为什么期望引用的 function 与指针一起工作？

Question

I'm writing a program in C++ that uses a C library. This library takes pointers to functions for callbacks, and I want it to call instance methods. Fortunately, the library takes an extra data parameter that's just a "void *" and is passed unchanged to the callback. So, I created a generic callback wrapper function.

void callbackWrapper(std::function<void ()> &func) {
    func();
}

Now, when I need to register a callback in the library, I pass a pointer to the callbackWrapper function as the function to call, and a pointer to a std::function as the extra data parameter. When the callback happens, it calls my wrapper, which then calls the actual method/lambda/whatever I really wanted to call.

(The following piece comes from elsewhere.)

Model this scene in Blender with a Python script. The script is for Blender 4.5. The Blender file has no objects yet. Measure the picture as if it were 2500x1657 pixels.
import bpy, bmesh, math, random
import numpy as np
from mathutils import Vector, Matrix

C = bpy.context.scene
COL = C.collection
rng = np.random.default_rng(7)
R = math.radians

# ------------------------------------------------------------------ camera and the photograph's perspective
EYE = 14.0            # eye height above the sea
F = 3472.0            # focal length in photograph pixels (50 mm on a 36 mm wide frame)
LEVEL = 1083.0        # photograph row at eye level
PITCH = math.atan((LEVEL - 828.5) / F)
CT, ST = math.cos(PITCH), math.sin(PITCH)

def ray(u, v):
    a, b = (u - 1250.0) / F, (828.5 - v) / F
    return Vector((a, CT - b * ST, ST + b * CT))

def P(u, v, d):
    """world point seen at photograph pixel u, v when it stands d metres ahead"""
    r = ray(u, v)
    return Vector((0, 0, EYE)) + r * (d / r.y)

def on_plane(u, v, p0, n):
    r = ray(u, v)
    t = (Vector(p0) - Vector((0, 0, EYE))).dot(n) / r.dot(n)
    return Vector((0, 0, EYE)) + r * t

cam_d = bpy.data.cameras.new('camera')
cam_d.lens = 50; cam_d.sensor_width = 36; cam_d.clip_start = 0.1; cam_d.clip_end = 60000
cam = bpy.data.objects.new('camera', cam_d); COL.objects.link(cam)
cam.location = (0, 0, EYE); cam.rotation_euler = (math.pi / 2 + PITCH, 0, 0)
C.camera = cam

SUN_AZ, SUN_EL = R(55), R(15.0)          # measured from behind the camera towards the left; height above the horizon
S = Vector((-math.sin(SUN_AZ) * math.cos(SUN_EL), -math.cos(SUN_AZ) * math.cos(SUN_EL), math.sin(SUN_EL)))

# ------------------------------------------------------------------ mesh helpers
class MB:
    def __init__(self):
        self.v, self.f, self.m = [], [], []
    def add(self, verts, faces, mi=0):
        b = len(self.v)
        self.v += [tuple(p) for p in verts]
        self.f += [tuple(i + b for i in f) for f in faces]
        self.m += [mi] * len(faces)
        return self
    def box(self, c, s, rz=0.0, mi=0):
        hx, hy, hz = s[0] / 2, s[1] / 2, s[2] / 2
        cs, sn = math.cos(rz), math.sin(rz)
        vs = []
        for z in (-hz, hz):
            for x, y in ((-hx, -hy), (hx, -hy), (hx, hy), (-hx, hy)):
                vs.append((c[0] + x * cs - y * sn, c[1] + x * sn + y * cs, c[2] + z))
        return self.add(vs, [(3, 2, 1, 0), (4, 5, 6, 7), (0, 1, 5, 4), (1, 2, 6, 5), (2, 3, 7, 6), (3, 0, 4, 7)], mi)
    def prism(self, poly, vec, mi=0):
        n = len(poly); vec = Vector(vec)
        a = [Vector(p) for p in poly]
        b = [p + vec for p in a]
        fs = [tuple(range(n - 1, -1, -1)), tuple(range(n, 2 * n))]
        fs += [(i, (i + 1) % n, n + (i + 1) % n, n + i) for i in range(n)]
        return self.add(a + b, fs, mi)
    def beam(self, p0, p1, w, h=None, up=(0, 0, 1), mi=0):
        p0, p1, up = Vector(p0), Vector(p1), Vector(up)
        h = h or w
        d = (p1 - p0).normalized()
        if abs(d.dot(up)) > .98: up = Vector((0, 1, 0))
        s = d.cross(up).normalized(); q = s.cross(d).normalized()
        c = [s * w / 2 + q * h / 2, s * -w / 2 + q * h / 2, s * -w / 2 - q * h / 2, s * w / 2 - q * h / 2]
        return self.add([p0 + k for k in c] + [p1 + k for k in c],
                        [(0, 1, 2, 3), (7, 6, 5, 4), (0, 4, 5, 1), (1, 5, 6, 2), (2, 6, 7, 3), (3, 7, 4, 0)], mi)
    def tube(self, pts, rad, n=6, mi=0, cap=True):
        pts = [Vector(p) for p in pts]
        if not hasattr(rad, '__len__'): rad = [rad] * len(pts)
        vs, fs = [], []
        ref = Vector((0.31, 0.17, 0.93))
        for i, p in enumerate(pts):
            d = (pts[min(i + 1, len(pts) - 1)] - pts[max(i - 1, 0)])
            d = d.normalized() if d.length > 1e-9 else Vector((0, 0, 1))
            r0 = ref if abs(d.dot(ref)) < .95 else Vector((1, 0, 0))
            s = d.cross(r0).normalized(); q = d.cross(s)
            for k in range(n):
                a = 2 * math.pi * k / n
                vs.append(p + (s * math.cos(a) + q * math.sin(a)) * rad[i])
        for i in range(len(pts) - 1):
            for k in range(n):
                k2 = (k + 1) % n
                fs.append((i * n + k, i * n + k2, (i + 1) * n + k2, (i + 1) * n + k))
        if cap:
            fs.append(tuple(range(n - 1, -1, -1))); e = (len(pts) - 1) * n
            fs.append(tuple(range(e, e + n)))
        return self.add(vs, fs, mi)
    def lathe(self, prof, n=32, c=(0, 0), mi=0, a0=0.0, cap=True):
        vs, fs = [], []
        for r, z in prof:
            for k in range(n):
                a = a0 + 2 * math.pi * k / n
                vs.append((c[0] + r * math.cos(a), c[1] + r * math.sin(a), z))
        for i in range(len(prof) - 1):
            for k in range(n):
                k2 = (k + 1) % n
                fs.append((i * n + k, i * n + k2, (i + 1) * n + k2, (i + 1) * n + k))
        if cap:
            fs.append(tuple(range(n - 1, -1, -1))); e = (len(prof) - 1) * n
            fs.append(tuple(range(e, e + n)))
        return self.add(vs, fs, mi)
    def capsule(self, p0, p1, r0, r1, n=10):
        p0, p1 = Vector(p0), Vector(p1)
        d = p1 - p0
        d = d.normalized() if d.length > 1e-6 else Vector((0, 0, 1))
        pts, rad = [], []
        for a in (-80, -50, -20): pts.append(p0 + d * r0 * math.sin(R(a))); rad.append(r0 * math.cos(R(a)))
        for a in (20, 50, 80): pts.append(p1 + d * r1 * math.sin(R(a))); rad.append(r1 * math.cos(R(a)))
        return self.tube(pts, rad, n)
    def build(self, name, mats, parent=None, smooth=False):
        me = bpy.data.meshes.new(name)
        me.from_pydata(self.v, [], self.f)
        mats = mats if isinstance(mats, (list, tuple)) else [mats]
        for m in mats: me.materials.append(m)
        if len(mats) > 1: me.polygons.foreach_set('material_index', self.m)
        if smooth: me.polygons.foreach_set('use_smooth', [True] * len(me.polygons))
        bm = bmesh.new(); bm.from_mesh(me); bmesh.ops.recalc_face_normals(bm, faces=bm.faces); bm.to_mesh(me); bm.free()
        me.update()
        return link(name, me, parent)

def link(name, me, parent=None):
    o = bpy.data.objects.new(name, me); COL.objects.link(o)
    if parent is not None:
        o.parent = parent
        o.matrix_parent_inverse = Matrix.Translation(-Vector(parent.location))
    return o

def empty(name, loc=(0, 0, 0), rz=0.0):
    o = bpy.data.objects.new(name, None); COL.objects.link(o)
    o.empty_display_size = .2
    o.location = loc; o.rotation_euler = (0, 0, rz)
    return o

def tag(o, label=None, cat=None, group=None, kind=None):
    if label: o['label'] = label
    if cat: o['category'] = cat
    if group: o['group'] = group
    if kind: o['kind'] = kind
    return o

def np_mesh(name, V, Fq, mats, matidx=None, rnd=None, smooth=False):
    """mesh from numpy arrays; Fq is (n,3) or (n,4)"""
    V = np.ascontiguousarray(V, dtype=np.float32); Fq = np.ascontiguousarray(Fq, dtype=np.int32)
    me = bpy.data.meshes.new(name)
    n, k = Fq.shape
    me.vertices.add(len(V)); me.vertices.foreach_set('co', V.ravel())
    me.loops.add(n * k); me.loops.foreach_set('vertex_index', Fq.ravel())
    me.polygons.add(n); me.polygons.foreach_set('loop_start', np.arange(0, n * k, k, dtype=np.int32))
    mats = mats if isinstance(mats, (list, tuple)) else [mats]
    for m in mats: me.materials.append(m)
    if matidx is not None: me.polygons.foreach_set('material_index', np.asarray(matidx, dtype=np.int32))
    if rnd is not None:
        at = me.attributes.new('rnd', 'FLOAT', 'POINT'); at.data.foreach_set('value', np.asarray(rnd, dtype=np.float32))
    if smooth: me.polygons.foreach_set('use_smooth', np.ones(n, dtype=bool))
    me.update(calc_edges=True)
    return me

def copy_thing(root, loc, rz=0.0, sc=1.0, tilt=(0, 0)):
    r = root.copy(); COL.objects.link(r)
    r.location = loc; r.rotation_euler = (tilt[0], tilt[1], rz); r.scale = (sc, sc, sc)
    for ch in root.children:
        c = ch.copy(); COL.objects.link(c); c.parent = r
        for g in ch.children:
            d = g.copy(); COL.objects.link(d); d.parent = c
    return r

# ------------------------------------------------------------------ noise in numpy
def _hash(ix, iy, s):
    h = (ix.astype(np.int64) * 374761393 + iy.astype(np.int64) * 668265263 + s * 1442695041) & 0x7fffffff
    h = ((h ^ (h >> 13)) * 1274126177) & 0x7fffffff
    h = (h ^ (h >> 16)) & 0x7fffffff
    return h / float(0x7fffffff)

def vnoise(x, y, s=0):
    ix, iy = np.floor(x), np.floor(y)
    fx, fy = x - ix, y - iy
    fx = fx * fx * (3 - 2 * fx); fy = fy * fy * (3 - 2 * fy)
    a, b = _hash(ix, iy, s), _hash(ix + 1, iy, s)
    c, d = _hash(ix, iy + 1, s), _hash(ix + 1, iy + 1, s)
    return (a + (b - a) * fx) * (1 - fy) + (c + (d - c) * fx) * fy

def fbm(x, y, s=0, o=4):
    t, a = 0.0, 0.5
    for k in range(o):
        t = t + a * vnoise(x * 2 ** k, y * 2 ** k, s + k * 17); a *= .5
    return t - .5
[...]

But, there's a bug in the above code. I used "&" rather than "*", which means the function is expecting a reference to a std::function, not a pointer. The function should have been defined like so:

void callbackWrapper(std::function<void ()> *func) {
    (*func)();
}

I didn't notice the bug for quite a while -- because it worked perfectly. I only noticed because I was tracking down an unrelated bug, and just happened to see it. So, my question is, why? I have three possible answers:

1. The C++ standard allows for automatic promotion of pointers to references in this circumstance.
2. My compiler (gcc 9.3.1) noticed the mismatch and silently fixed it for me.
3. The address of the pointer just happened to land in the right place in the stack frame that the call could succeed.

Are any of my theories correct? If not, what happened?

Answer 1

It is most likely that case 3 is true for your example.

It is very sensible to pass references as if they were pointers, most ABIs likely do this.

For example, the Itanium C++ ABI says (this is the ABI which is used for example on Linux/x64):

Reference parameters are handled by passing a pointer to the object bound to the reference.